While the cat features less than one might expect in a novel so titled, Pursie’s presence is felt and the book rightfully centres on Elise. Structured as a journal of sorts, it encompasses the first six months of her trying to deal with her son’s absence, each chapter a new month. Despite the emotional heaviness of the book, it is not only about loss, but about the reasons why this woman chooses to live nonetheless, which makes it an inspiring, rather than depressing, read. Unfortunately, just choosing life wasn’t enough for Ravel and she manufactures an ending for Elise that doesn’t follow realistically from what came before. More ambiguity would have been better than such a forced and abrupt conclusion.

By contrast, Jami Attenberg’s third novel, The Middlesteins (Grand Central Publishing, 2012), suffers from no such issues. Some loose ends remain, and a pleasantly surprising alliance is made, leaving readers to contemplate the future of this middle-class suburban Jewish family to whom they’ve been introduced.

Throughout the novel, Attenberg seamlessly drops tidbits about the future into the novel, which focuses on Edie Middlestein, who, as her friends observe at her grandtwins’ b’nai mitzvah, has a “smile so wide, the most charming cackle. It was hard to believe she had been killing herself for years.”

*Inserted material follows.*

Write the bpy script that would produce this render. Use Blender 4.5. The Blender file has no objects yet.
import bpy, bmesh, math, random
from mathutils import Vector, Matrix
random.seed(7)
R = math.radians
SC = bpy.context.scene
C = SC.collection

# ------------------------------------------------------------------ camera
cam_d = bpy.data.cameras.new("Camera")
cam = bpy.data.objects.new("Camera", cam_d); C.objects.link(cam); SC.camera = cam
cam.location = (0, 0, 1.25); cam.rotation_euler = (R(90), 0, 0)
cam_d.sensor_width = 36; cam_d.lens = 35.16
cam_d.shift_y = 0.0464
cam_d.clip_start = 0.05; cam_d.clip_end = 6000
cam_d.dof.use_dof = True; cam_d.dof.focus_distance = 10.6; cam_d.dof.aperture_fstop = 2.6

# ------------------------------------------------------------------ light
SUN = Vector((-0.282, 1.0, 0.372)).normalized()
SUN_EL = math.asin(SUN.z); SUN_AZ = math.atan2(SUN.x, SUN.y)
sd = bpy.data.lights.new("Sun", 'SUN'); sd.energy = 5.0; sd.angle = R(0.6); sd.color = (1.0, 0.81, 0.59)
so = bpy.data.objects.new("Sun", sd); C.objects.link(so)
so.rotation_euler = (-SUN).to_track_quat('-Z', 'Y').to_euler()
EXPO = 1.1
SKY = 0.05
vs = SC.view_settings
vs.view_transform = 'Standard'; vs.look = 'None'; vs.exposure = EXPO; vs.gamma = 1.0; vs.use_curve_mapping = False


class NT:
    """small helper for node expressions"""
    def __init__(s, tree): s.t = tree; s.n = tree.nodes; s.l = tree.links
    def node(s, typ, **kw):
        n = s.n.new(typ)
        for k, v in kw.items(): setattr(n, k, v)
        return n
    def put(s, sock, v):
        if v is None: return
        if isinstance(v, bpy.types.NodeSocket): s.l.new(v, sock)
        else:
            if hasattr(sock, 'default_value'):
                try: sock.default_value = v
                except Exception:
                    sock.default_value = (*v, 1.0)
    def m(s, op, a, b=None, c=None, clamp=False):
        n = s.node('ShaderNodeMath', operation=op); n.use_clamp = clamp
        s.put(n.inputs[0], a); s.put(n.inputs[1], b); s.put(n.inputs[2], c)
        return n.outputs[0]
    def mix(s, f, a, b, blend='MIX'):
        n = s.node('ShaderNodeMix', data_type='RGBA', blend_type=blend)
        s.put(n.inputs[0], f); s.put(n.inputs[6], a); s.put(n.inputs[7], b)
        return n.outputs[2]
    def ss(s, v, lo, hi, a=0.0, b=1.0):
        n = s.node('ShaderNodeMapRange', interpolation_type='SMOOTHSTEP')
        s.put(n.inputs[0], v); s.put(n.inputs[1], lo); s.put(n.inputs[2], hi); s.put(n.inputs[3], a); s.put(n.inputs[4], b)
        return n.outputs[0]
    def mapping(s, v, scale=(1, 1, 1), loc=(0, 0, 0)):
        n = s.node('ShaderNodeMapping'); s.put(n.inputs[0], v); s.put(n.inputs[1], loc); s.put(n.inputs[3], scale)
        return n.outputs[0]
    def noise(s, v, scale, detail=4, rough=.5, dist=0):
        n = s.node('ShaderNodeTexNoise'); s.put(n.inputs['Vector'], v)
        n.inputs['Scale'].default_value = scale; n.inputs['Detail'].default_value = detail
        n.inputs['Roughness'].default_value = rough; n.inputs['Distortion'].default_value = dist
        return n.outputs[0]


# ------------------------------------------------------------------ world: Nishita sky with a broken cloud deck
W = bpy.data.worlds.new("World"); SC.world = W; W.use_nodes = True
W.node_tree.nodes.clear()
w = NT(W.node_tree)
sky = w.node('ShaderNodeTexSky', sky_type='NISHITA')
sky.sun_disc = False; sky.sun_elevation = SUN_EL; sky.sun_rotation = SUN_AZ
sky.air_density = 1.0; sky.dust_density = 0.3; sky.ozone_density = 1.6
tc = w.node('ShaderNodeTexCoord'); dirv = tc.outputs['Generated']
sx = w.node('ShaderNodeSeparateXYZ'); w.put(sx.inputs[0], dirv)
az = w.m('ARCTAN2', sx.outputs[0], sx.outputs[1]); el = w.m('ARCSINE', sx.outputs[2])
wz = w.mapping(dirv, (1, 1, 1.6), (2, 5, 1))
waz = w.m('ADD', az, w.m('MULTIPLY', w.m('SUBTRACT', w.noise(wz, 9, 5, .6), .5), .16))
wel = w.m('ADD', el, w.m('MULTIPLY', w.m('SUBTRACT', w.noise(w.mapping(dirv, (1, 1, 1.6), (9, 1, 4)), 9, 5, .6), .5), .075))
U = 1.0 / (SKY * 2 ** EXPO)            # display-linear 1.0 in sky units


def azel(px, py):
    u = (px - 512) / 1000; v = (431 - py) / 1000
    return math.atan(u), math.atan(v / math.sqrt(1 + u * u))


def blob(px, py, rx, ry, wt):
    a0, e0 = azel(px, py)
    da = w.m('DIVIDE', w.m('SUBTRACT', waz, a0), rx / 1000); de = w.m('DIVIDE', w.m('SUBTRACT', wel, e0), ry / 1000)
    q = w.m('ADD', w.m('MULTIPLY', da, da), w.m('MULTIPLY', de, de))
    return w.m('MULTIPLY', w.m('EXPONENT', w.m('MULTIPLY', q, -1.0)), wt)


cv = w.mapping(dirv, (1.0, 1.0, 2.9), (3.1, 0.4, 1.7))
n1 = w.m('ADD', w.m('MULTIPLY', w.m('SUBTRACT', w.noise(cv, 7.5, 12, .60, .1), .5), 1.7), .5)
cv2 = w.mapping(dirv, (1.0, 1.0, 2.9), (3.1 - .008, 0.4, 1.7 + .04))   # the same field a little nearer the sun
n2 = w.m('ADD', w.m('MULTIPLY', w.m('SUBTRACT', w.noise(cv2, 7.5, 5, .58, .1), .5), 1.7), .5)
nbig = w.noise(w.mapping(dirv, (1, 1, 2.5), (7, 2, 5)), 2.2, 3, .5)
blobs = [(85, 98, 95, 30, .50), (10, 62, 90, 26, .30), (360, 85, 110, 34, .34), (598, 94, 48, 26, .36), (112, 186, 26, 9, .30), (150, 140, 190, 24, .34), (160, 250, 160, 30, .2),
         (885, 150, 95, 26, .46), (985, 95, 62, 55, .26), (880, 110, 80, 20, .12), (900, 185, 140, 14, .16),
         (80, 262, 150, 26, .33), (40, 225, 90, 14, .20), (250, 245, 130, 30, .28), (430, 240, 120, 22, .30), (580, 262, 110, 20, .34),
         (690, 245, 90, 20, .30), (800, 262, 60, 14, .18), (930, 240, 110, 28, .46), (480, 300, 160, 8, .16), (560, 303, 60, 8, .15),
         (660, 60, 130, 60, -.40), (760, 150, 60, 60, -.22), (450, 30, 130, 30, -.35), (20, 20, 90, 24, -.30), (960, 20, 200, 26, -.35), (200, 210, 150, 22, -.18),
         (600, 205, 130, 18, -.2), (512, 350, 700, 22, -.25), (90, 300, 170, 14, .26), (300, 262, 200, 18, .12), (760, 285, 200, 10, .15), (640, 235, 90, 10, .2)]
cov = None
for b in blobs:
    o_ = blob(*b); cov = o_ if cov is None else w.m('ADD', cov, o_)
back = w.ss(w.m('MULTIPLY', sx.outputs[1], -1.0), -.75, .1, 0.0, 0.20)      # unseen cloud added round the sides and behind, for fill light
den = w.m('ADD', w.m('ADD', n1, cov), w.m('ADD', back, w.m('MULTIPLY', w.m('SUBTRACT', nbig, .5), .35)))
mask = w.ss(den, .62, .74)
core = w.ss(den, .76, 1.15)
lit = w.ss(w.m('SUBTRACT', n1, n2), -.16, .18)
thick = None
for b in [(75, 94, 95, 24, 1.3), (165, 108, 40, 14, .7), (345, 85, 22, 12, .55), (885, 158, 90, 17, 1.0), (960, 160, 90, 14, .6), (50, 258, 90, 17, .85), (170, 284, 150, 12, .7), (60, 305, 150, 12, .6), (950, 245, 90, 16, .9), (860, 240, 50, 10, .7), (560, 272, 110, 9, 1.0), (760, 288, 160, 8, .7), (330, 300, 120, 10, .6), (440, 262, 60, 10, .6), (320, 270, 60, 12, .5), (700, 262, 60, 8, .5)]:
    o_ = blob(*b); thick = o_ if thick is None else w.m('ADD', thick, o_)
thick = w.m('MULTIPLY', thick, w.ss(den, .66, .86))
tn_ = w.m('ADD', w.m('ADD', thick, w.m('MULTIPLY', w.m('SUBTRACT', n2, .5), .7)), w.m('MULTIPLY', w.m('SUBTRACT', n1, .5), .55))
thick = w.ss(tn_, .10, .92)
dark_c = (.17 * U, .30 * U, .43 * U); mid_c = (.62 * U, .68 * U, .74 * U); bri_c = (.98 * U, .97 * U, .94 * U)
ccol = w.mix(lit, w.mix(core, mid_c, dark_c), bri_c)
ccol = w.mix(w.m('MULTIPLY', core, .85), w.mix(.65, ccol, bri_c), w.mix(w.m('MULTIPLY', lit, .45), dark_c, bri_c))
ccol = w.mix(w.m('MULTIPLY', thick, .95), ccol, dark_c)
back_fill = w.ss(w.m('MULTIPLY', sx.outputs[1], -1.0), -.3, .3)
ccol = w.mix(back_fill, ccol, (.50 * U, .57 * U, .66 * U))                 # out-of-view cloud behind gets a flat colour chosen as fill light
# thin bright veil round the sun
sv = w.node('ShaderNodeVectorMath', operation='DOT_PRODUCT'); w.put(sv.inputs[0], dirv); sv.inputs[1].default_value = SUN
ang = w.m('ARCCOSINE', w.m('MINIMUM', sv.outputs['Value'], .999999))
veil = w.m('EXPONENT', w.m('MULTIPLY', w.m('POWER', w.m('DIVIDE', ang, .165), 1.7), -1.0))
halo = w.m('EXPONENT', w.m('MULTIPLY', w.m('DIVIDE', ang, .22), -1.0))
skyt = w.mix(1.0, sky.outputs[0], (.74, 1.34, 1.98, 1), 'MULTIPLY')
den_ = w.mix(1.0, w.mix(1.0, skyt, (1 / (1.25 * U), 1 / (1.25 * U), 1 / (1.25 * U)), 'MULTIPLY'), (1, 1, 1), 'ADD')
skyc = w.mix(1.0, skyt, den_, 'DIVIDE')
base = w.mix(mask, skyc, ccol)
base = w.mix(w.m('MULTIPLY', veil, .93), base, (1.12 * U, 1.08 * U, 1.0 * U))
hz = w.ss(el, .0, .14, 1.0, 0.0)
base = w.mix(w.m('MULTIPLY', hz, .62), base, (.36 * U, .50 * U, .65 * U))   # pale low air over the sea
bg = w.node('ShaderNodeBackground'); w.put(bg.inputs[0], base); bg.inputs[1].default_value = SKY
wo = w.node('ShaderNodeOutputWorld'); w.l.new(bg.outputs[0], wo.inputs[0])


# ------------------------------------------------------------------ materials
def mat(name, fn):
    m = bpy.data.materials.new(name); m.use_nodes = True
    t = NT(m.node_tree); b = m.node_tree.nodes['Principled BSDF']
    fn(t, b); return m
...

The book begins with a five-year-old, 62-pound Edie, whose parents agreed on only two things: “about how to have sex with each other” and “that food was made of love, and was what made love, and they could never deny themselves a bit of anything they desired.” The reasons for Edie’s overeating, which leads to her weighing more than 350 pounds as a adult, are more complicated than that though and, while Attenberg illustrates this fact with various scenes from Edie’s childhood, youth and early marriage, she makes no judgment about Edie’s compulsion. Attenberg does, however, compassionately and with much humor, tell the story of how Edie’s eating affects her whole family, beginning with her husband, Richard, leaving her because he can’t stand to watch her destroy herself. This act further stresses his relationship with his daughter, Robin, who has her own self-image and intimacy issues, as well as his daughter-in-law, Rochelle, who takes it upon herself to save Edie; his son, Benny, just wants all the problems to magically disappear and he spends a lot of time smoking pot in his backyard.

Attenberg is guilty of some stereotyping – Jews’ purported love of Chinese food, for example – but otherwise writes a tight, original, well-paced, funny and touching novel about a family that is not overtly challenging but will leave readers thinking.